# WHAT YOU ARE ASKED TO DO:
Reproduce the material word for word; the images stay out.

Rows from a 3D scene dataset
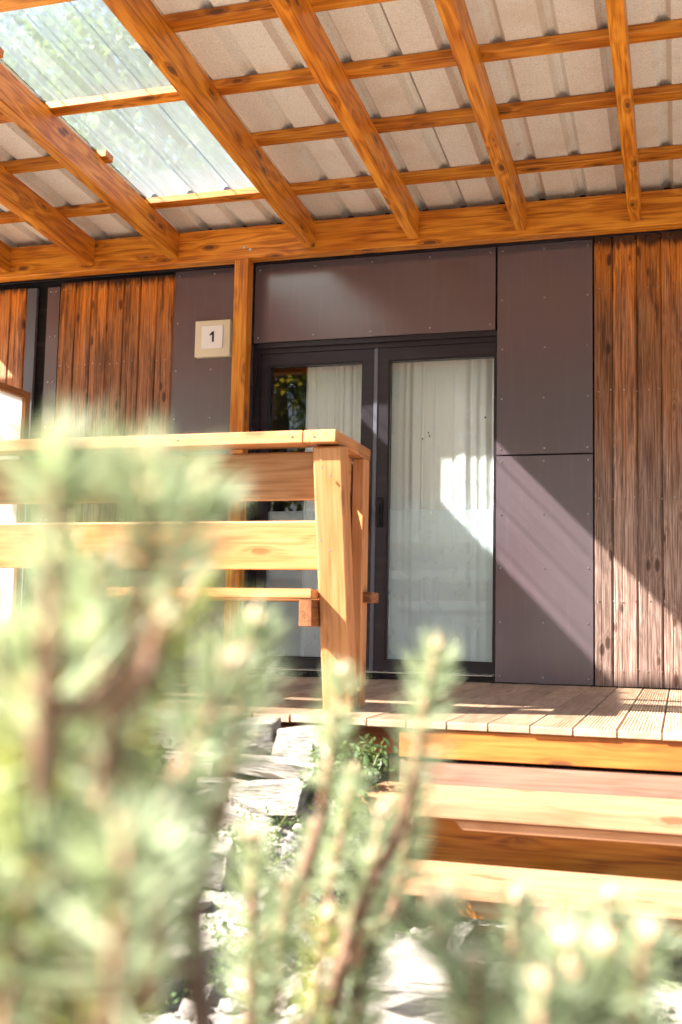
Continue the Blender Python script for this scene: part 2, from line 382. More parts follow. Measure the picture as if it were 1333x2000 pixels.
# ------------------------------------------------------------------ house
house = empty('timber_clad_house', (0, 0, 0), 'single storey house front with dark panels, weathered vertical boards and glazed double door', 'house')
def part_poly(name, x0, x1, y0, y1, z0, z1, mat, par=house, axis=None, bev=0.002): return bx(name, x0, x1, y0, y1, z0, z1, mat, par, axis, bev)
# carcass behind the facade, left and right of the door
part_poly('wall', -6.6, -2.745, 0.03, 0.22, -0.3, 3.25, M['black'], bev=0)
part_poly('wall', -1.05, 3.2, 0.03, 0.22, -0.3, 3.25, M['black'], bev=0)
part_poly('wall', -2.744, -1.051, 0.032, 0.215, 2.23, 3.25, M['black'], bev=0)
part_poly('roof', -6.7, 3.3, -0.04, 5.2, 3.252, 3.45, M['black'], bev=0)
part_poly('fascia', -6.6, 3.2, -0.03, 0.028, 2.79, 3.25, M['black'])
part_poly('flashing', -6.6, 3.2, -0.012, 0.026, 2.745, 2.787, M['frame'], bev=0.001)

def screws(x0, x1, z0, z1, par, mat, cols=3, first=0.035, step=0.325, y=-0.001):
    bm = bmesh.new()
    nx = cols; zz = [z0 + first]; n = max(1, round((z1 - z0 - 2 * first) / step)); zz = [z0 + first + (z1 - z0 - 2 * first) * i / n for i in range(n + 1)]
    for i in range(nx):
        x = x0 + 0.028 + (x1 - x0 - 0.056) * i / (nx - 1)
        for z in zz:
            m = Matrix.Translation((x + random.uniform(-.003, .003), y, z)) @ Matrix.Rotation(R(90), 4, 'X')
            bmesh.ops.create_cone(bm, cap_ends=True, segments=8, radius1=0.0065, radius2=0.003, depth=0.005, matrix=m)
    o = raw('screw_heads', bm, mat, par); o['kind'] = 'stuff'; return o
random.seed(3)
def panel(x0, x1, z0, z1, cols=3):
    p = bx('facade_panel', x0, x1, 0.0, 0.012, z0, z1, M['panel'], house, axis=2, bev=0.0012)
    bm = bmesh.new()
    n = max(1, round((z1 - z0 - 0.07) / 0.33))
    for i in range(cols):
        for j in range(n + 1):
            x = x0 + 0.03 + (x1 - x0 - 0.06) * i / (cols - 1); z = z0 + 0.035 + (z1 - z0 - 0.07) * j / n
            if cols > 3 and 0 < j < n and 0 < i < cols - 1: continue
            m = Matrix.Translation((x + random.uniform(-.004, .004), -0.0015, z)) @ Matrix.Rotation(R(90), 4, 'X')
            bmesh.ops.create_cone(bm, cap_ends=True, segments=8, radius1=0.0068, radius2=0.004, depth=0.005, matrix=m)
    s = link('screw_heads', mesh_from_bm(bm, 'screw_heads', M['steel'])); s['kind'] = 'stuff'
    setpar(s, p, Matrix.Identity(4))
    return p
panel(-1.085, -0.497, 0.004, 1.397)
panel(-1.085, -0.497, 1.406, 2.742)
panel(-2.728, -1.098, 2.205, 2.742, 5)
panel(-3.322, -2.742, 0.004, 2.742)
panel(-4.322, -4.222, 0.004, 2.700, 2)
bx('corner_trim', -4.482, -4.405, -0.01, 0.02, 0.004, 2.70, M['bluegrey'], house)

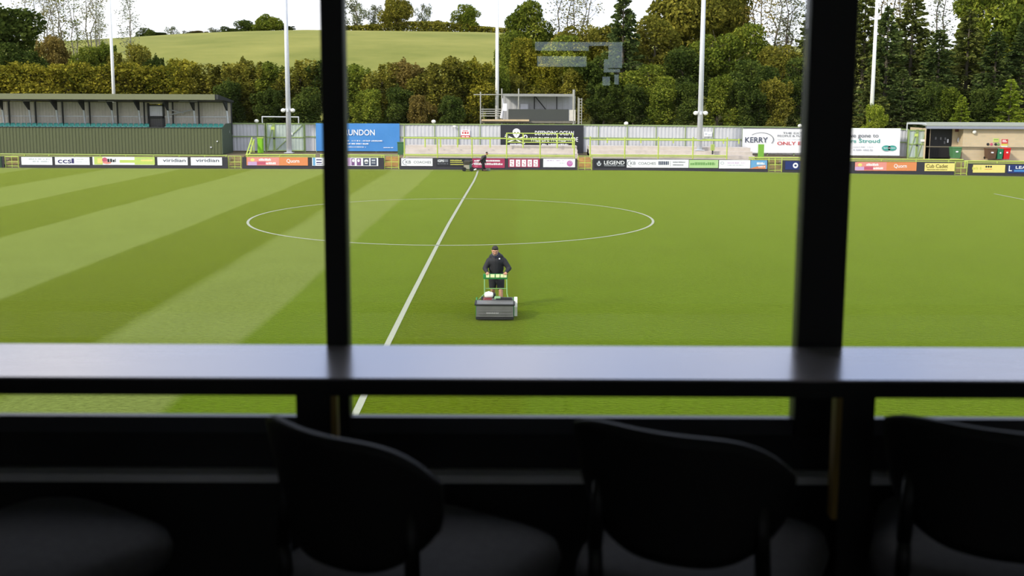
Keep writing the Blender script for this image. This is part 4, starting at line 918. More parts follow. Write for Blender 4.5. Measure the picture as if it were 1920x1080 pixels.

# RESPONSE TO THIS EXERCISE:
Continue the Blender Python script for this scene: part 2, from line 382. More parts follow. Measure the picture as if it were 1333x2000 pixels.
# ------------------------------------------------------------------ house
house = empty('timber_clad_house', (0, 0, 0), 'single storey house front with dark panels, weathered vertical boards and glazed double door', 'house')
def part_poly(name, x0, x1, y0, y1, z0, z1, mat, par=house, axis=None, bev=0.002): return bx(name, x0, x1, y0, y1, z0, z1, mat, par, axis, bev)
# carcass behind the facade, left and right of the door
part_poly('wall', -6.6, -2.745, 0.03, 0.22, -0.3, 3.25, M['black'], bev=0)
part_poly('wall', -1.05, 3.2, 0.03, 0.22, -0.3, 3.25, M['black'], bev=0)
part_poly('wall', -2.744, -1.051, 0.032, 0.215, 2.23, 3.25, M['black'], bev=0)
part_poly('roof', -6.7, 3.3, -0.04, 5.2, 3.252, 3.45, M['black'], bev=0)
part_poly('fascia', -6.6, 3.2, -0.03, 0.028, 2.79, 3.25, M['black'])
part_poly('flashing', -6.6, 3.2, -0.012, 0.026, 2.745, 2.787, M['frame'], bev=0.001)

def screws(x0, x1, z0, z1, par, mat, cols=3, first=0.035, step=0.325, y=-0.001):
    bm = bmesh.new()
    nx = cols; zz = [z0 + first]; n = max(1, round((z1 - z0 - 2 * first) / step)); zz = [z0 + first + (z1 - z0 - 2 * first) * i / n for i in range(n + 1)]
    for i in range(nx):
        x = x0 + 0.028 + (x1 - x0 - 0.056) * i / (nx - 1)
        for z in zz:
            m = Matrix.Translation((x + random.uniform(-.003, .003), y, z)) @ Matrix.Rotation(R(90), 4, 'X')
            bmesh.ops.create_cone(bm, cap_ends=True, segments=8, radius1=0.0065, radius2=0.003, depth=0.005, matrix=m)
    o = raw('screw_heads', bm, mat, par); o['kind'] = 'stuff'; return o
random.seed(3)
def panel(x0, x1, z0, z1, cols=3):
    p = bx('facade_panel', x0, x1, 0.0, 0.012, z0, z1, M['panel'], house, axis=2, bev=0.0012)
    bm = bmesh.new()
    n = max(1, round((z1 - z0 - 0.07) / 0.33))
    for i in range(cols):
        for j in range(n + 1):
            x = x0 + 0.03 + (x1 - x0 - 0.06) * i / (cols - 1); z = z0 + 0.035 + (z1 - z0 - 0.07) * j / n
            if cols > 3 and 0 < j < n and 0 < i < cols - 1: continue
            m = Matrix.Translation((x + random.uniform(-.004, .004), -0.0015, z)) @ Matrix.Rotation(R(90), 4, 'X')
            bmesh.ops.create_cone(bm, cap_ends=True, segments=8, radius1=0.0068, radius2=0.004, depth=0.005, matrix=m)
    s = link('screw_heads', mesh_from_bm(bm, 'screw_heads', M['steel'])); s['kind'] = 'stuff'
    setpar(s, p, Matrix.Identity(4))
    return p
panel(-1.085, -0.497, 0.004, 1.397)
panel(-1.085, -0.497, 1.406, 2.742)
panel(-2.728, -1.098, 2.205, 2.742, 5)
panel(-3.322, -2.742, 0.004, 2.742)
panel(-4.322, -4.222, 0.004, 2.700, 2)
bx('corner_trim', -4.482, -4.405, -0.01, 0.02, 0.004, 2.70, M['bluegrey'], house)

Keep writing the Blender script for this image. This is part 4, starting at line 918. More parts follow. Write for Blender 4.5. Measure the picture as if it were 1920x1080 pixels.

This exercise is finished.